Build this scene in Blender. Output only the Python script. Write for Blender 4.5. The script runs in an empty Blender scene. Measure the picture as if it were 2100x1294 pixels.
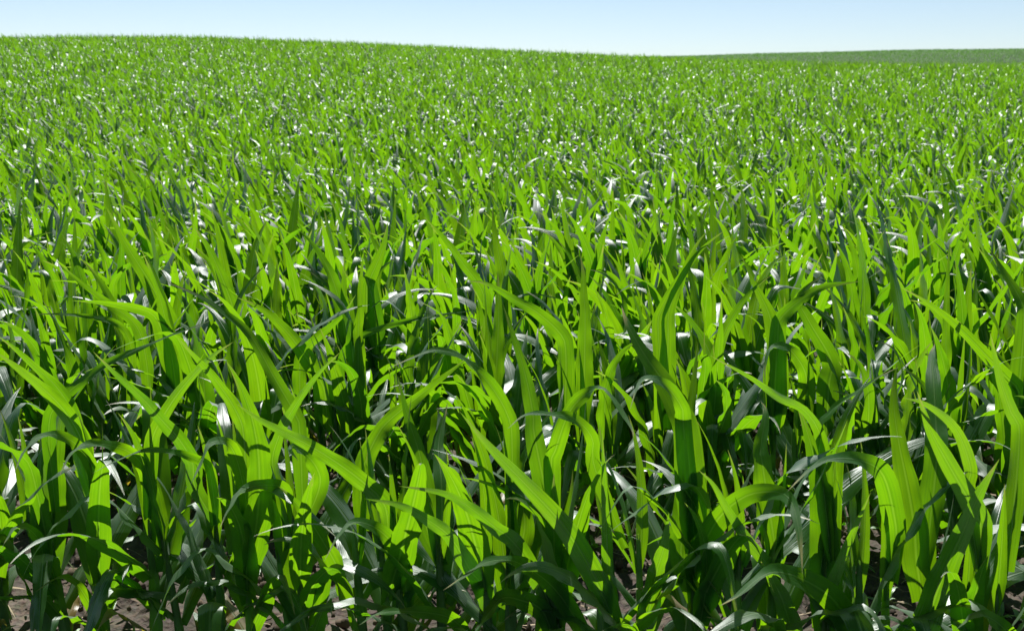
import bpy, math, random
import numpy as np
from mathutils import Vector

SEED = 11
rng = np.random.default_rng(SEED)
random.seed(SEED)
sc = bpy.context.scene
COL = sc.collection

# ------------------------------------------------------------------ camera
CAM_H, PITCH = 1.40, math.radians(10.76)
FPX, PW, PH = 2200.0, 2100.0, 1294.0
cam_data = bpy.data.cameras.new('camera')
cam_data.sensor_width = 36.0
cam_data.lens = 36.0 * FPX / PW
cam_data.clip_start, cam_data.clip_end = 0.05, 5000.0
cam_data.dof.use_dof = True
cam_data.dof.focus_distance = 3.3
cam_data.dof.aperture_fstop = 7.0
cam = bpy.data.objects.new('camera', cam_data)
cam.location = (0, 0, CAM_H)
cam.rotation_euler = (math.pi / 2 - PITCH, 0, 0)
COL.objects.link(cam)
sc.camera = cam
CP, SP = math.cos(PITCH), math.sin(PITCH)

def at(px, py, Y):
    """photograph pixel -> the point at ground distance Y along that line of sight"""
    a, b = (px - PW / 2) / FPX, (PH / 2 - py) / FPX
    d = (a, CP + b * SP, -SP + b * CP)
    k = Y / d[1]
    return np.array([d[0] * k, Y, CAM_H + d[2] * k])

def to_px(p):
    x, y, z = p[0], p[1], p[2] - CAM_H
    f = y * CP - z * SP
    u = y * SP + z * CP
    return PW / 2 + FPX * x / f, PH / 2 - FPX * u / f

# ------------------------------------------------------------------ terrain
CREST = 60.0
def sstep(t):
    t = np.clip(t, 0, 1)
    return t * t * (3 - 2 * t)

def rise(Y):
    up = sstep((Y - 8.0) / (CREST + 15 - 8.0))
    down = sstep((Y - CREST - 15) / 75.0)
    return up * (1 - down)

_Y = np.linspace(10, 90, 400)
def amp_for(e):
    lo, hi = 0.0, 12.0
    for _ in range(40):
        m = (lo + hi) / 2
        if np.max((m * rise(_Y) + 0.81 - CAM_H) / _Y) < e: lo = m
        else: hi = m
    return lo

_skypts = [(-700, 96), (-300, 82), (0, 77), (300, 74), (600, 82), (900, 94), (1200, 107), (1400, 116),
           (1600, 124), (1800, 130), (2100, 133), (2500, 134), (2900, 134)]
_ax, _aa = [], []
for px, py in _skypts:
    p = at(px, py, CREST)
    _ax.append(p[0]); _aa.append(amp_for((p[2] - CAM_H) / CREST))
_ax, _aa = np.array(_ax), np.array(_aa)

FAR_Y = 420.0
_farpts = [(-900, 140), (600, 130), (1100, 124), (1420, 117.5), (1550, 113), (1700, 109), (1950, 104), (2300, 103), (3000, 108)]
_fx = np.array([at(a, b, FAR_Y)[0] for a, b in _farpts])
_fz = np.array([at(a, b, FAR_Y)[2] for a, b in _farpts]) - 0.9

def smooth_interp(x, xs, ys):
    w = (xs[-1] - xs[0]) / len(xs) * 0.35
    acc = 0
    for o, k in ((-1, 1), (-.5, 2), (0, 3), (.5, 2), (1, 1)):
        acc = acc + k * np.interp(x + o * w, xs, ys)
    return acc / 9.0

def ground_z(x, y):
    x, y = np.asarray(x, float), np.asarray(y, float)
    near = smooth_interp(x, _ax, _aa) * rise(y)
    near = near + 0.10 * np.sin(x * .11 + 1.3) * np.sin(y * .09) * sstep((y - 14) / 30)
    valley = -9.0 * sstep((y - CREST - 25) / 80) * (1 - sstep((y - 220) / 180))
    far = smooth_interp(x, _fx, _fz) * sstep((y - 190) / (FAR_Y - 190)) * (1 - 0.4 * sstep((y - FAR_Y) / 300))
    return near + valley + far

# ------------------------------------------------------------------ value noise
def vnoise(x, y, s, seed):
    x, y = x * s, y * s
    xi, yi = np.floor(x).astype(np.int64), np.floor(y).astype(np.int64)
    fx, fy = x - xi, y - yi
    fx, fy = fx * fx * (3 - 2 * fx), fy * fy * (3 - 2 * fy)
    def h(a, b):
        n = (a * 374761393 + b * 668265263 + seed * 974711) & 0x7fffffff
        n = ((n ^ (n >> 13)) * 1274126177) & 0x7fffffff
        return ((n ^ (n >> 16)) & 0xffff) / 65535.0
    return (h(xi, yi) * (1 - fx) * (1 - fy) + h(xi + 1, yi) * fx * (1 - fy)
            + h(xi, yi + 1) * (1 - fx) * fy + h(xi + 1, yi + 1) * fx * fy)

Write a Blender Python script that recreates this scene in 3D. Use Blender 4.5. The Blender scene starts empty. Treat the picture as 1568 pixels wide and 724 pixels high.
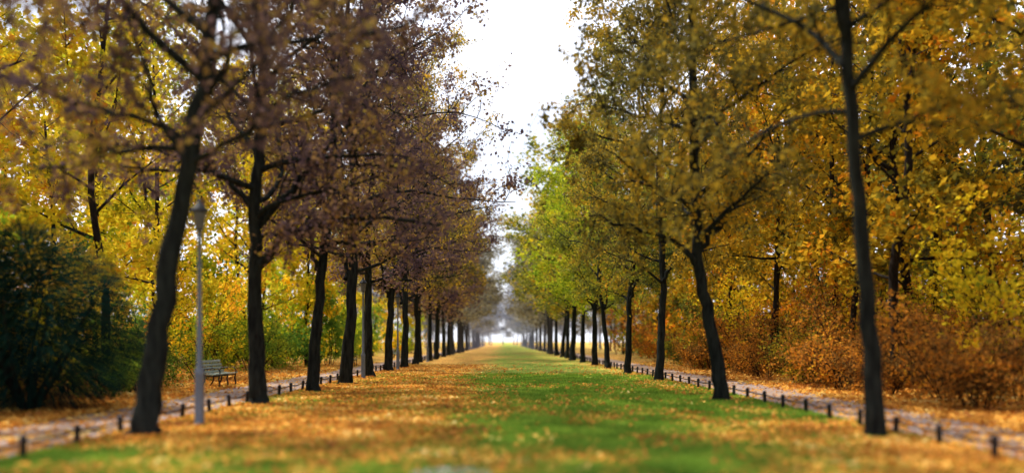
import bpy, math, numpy as np
from mathutils import Vector
rng = np.random.default_rng(7)
scene = bpy.context.scene
COL = scene.collection
PI = math.pi

# ---------------------------------------------------------------- mesh builder
class MB:
    def __init__(s):
        s.v=[]; s.f=[]; s.m=[]; s.r=[]; s.s=[]; s.n=0
    def add(s, v, f, mat=0, rnd=0.5, smooth=False):
        v=np.asarray(v,dtype=np.float32).reshape(-1,3); f=np.asarray(f,dtype=np.int32).reshape(-1,4)
        s.v.append(v); s.f.append(f+s.n); s.n+=len(v)
        s.m.append(np.full(len(f),mat,np.int32) if np.isscalar(mat) else mat)
        s.r.append(np.broadcast_to(np.asarray(rnd,dtype=np.float32),(len(f),)).copy())
        s.s.append(np.full(len(f),smooth,bool) if np.isscalar(smooth) else smooth)
    def pack(s):
        return (np.concatenate(s.v),np.concatenate(s.f),np.concatenate(s.m),np.concatenate(s.r),np.concatenate(s.s))
    def add_instance(s,pk,loc,rz,sc,m0,m1,dr=0.):
        v,f,m,r,sm_=pk; c,sn=math.cos(rz),math.sin(rz)
        q=np.stack([(v[:,0]*c-v[:,1]*sn)*sc[0]+loc[0],(v[:,0]*sn+v[:,1]*c)*sc[0]+loc[1],v[:,2]*sc[1]+loc[2]],-1)
        s.add(q,f,np.where(m==0,m0,m1).astype(np.int32),np.clip(r+dr,0,1),sm_)
    def build(s,name,mats):
        v,f,m,r,sm_=s.pack()
        me=bpy.data.meshes.new(name)
        me.vertices.add(len(v)); me.vertices.foreach_set('co',v.ravel())
        me.loops.add(len(f)*4); me.loops.foreach_set('vertex_index',f.ravel())
        me.polygons.add(len(f)); me.polygons.foreach_set('loop_start',np.arange(0,len(f)*4,4,dtype=np.int32))
        for x in mats: me.materials.append(x)
        me.polygons.foreach_set('material_index',m)
        me.polygons.foreach_set('use_smooth',sm_)
        a=me.attributes.new('rnd','FLOAT','FACE'); a.data.foreach_set('value',r)
        me.update(calc_edges=True)
        return me

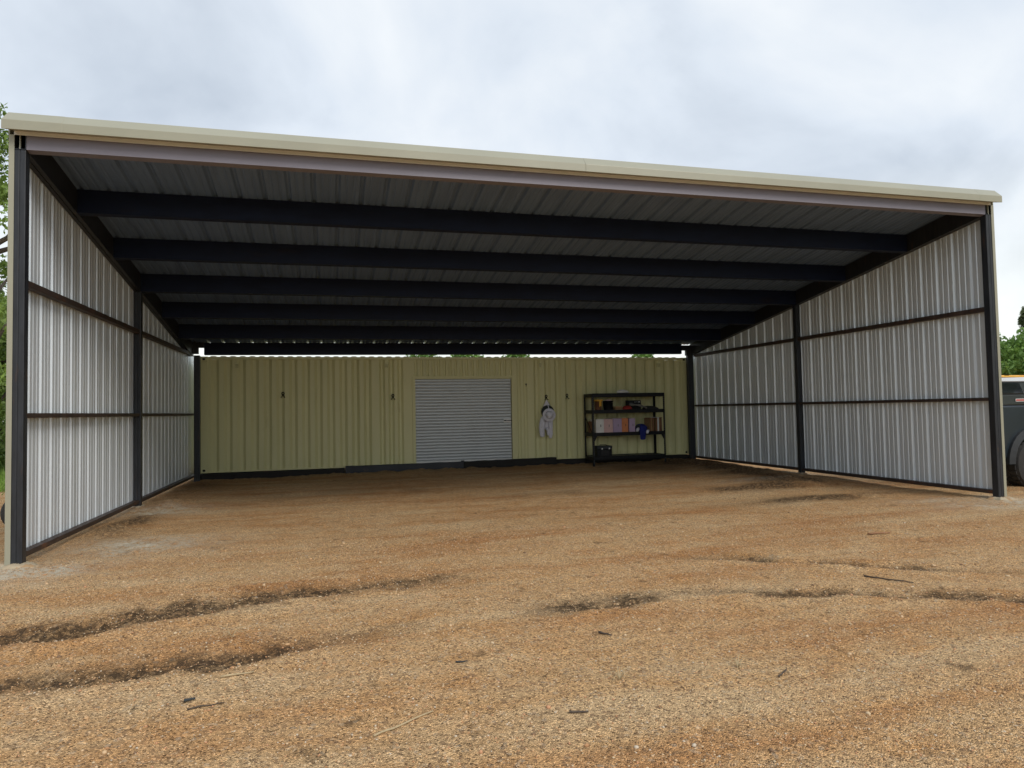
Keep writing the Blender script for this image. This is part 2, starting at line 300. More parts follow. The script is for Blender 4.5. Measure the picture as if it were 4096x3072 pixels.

◇ ◇ ◇ ◇

All lines of the data above that include the word "Python" must be shown.

Build this scene in Blender. Output only the Python script. Write for Blender 4.5. The script runs in an empty Blender scene. Measure the picture as if it were 2100x1294 pixels.
Write a Blender Python script that recreates this scene in 3D. Use Blender 4.5. The Blender scene starts empty. Treat the picture as 1568 pixels wide and 724 pixels high.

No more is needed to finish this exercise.